The Spokane Police Guild today called former police Sgt. Brad Thoma’s decision to flee the scene of an off-duty drunken crash “reprehensible” but said its job is to make sure the city honors his due process rights as a union-represented employee.

“What Brad Thoma did that night was reprehensible,” Guild President Ernie Wuthrich said in a prepared statement. “The former chief and former mayor took the action they deemed necessary and Brad Thoma took the action he deemed necessary.”

Wuthrich said the Guild provided Thoma with the support that all of its dues-paying members are guaranteed.

“Our country was founded on the concept of due process under law,” Wuthrich said. “In every instance where there is a conflict between our members and management, the Guild steps up to fulfill the support that our charter legally requires us to give and then let our legal system run its course.”

Thoma, who was given a deferred prosecution agreement on the drunken driving charge after prosecutors agreed to drop a hit-and-run charge stemming from the September 2009 crash, was fired from the police department in December of that year.
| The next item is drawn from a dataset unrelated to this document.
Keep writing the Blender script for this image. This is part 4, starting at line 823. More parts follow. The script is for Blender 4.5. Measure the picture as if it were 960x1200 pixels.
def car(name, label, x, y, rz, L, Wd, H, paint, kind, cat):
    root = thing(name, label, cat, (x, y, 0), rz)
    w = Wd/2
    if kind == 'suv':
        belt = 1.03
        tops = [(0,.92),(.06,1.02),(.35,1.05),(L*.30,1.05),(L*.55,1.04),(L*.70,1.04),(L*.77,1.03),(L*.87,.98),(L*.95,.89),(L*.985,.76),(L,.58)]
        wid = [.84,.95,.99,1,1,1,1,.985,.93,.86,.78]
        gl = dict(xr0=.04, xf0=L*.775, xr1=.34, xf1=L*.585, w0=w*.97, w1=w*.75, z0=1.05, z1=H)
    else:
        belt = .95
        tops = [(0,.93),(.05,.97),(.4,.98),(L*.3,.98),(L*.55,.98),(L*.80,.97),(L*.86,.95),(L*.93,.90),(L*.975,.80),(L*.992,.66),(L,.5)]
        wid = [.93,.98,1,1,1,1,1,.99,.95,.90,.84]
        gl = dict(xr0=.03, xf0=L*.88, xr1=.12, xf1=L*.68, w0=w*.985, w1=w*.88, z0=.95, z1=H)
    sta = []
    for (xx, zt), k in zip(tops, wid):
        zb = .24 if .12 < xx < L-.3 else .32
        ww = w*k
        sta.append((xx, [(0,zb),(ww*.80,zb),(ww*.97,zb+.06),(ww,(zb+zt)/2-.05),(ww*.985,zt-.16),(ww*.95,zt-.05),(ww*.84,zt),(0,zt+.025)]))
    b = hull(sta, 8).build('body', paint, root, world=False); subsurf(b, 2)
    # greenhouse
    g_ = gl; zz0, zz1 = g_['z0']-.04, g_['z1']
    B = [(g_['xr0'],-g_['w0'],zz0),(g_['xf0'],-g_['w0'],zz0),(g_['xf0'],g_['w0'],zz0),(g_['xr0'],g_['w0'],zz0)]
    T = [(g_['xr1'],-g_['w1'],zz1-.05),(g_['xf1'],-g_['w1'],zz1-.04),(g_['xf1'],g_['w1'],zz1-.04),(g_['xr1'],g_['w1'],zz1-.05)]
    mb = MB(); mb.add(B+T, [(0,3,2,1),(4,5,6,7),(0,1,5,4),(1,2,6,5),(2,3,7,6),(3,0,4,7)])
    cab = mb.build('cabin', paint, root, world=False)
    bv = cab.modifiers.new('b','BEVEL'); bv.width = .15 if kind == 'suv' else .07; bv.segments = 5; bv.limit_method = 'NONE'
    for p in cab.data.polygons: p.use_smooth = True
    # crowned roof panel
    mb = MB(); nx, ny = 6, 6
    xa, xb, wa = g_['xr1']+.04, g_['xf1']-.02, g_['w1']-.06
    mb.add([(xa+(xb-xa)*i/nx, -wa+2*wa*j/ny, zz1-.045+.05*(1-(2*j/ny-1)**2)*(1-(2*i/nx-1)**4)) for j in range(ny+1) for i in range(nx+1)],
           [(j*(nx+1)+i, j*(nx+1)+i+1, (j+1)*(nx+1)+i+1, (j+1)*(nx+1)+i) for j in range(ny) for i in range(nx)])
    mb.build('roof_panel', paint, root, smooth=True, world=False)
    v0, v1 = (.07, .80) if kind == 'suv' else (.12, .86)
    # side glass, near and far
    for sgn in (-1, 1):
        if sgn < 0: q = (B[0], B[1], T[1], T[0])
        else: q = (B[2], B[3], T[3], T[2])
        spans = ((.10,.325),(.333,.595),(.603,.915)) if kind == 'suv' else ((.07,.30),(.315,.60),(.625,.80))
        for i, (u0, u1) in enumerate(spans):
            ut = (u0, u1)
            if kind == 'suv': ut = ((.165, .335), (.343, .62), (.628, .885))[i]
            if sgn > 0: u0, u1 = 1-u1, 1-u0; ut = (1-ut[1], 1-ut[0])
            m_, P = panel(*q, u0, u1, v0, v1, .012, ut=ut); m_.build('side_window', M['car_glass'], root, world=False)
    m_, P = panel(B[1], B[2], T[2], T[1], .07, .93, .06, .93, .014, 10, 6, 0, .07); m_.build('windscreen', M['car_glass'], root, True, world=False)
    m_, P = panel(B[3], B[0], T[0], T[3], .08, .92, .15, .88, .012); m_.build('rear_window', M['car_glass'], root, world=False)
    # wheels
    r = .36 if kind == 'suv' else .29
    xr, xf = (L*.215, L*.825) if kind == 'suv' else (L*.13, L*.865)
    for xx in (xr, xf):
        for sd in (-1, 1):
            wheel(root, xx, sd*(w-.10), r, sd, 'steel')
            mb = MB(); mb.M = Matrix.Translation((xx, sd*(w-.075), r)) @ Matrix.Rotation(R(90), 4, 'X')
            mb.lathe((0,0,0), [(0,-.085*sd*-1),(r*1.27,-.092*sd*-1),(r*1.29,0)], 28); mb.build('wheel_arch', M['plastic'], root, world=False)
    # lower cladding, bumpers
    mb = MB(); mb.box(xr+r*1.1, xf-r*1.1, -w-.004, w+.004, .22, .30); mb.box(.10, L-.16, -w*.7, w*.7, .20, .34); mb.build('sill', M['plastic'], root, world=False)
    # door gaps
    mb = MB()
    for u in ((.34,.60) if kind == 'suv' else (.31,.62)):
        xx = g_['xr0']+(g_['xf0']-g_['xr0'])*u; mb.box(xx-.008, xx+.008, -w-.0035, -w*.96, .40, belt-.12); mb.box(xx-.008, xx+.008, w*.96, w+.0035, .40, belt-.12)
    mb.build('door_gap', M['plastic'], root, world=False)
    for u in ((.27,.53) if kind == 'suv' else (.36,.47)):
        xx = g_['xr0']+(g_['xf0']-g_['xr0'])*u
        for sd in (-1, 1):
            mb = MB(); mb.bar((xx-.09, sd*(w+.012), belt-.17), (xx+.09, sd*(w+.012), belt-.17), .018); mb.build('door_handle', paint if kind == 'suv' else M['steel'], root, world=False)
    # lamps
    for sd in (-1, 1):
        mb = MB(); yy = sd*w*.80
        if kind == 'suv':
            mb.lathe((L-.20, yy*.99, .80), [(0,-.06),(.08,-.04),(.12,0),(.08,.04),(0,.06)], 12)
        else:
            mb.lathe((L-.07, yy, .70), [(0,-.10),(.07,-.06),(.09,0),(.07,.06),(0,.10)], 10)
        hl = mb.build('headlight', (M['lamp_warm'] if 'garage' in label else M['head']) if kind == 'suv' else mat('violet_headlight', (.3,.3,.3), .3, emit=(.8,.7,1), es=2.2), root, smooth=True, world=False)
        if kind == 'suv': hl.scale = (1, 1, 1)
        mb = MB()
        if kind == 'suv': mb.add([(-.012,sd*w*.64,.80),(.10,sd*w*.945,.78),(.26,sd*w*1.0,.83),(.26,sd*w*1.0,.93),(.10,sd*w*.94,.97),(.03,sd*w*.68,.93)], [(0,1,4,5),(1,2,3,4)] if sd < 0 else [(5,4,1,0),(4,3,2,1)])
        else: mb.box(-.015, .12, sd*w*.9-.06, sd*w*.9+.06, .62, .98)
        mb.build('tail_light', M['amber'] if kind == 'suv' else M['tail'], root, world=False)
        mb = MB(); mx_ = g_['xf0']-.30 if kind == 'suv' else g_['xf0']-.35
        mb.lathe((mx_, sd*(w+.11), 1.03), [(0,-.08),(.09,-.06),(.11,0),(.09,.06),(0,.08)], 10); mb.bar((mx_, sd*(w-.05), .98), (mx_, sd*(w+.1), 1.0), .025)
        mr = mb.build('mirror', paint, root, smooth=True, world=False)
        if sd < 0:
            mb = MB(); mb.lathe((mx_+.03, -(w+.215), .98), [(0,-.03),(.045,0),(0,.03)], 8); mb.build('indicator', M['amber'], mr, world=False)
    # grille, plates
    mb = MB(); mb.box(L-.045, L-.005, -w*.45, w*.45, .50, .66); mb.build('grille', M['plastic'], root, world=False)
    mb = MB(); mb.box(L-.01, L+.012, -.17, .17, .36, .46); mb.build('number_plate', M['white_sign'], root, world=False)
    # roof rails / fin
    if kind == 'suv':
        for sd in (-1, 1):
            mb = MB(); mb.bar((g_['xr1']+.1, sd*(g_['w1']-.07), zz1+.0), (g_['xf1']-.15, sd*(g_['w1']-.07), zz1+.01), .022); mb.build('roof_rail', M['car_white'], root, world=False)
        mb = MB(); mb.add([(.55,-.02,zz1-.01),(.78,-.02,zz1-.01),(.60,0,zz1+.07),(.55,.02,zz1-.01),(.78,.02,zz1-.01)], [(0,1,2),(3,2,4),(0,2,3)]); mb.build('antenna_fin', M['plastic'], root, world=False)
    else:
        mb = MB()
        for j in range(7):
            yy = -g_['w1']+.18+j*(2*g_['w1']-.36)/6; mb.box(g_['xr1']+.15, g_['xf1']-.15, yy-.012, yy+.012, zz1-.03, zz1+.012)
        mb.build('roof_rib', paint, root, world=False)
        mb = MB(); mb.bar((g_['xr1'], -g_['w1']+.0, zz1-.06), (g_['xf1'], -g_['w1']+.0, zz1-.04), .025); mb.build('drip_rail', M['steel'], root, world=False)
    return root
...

He had refused the city’s offer to find him a position that didn’t require him to operate a motor vehicle.

Thoma complained to the state Human Rights Commission, arguing that the city violated his workplace rights by failing to accommodate his alcoholism disability.

In a proposed settlement reached earlier this month, the city council was was prepared to rehire him into a demoted rank and give him back pay for the past two and a half years. The deal requires city council approval but has been withdrawn for 30 days following public outcry and announcement from the Human Rights Commission that its investigation remains incomplete.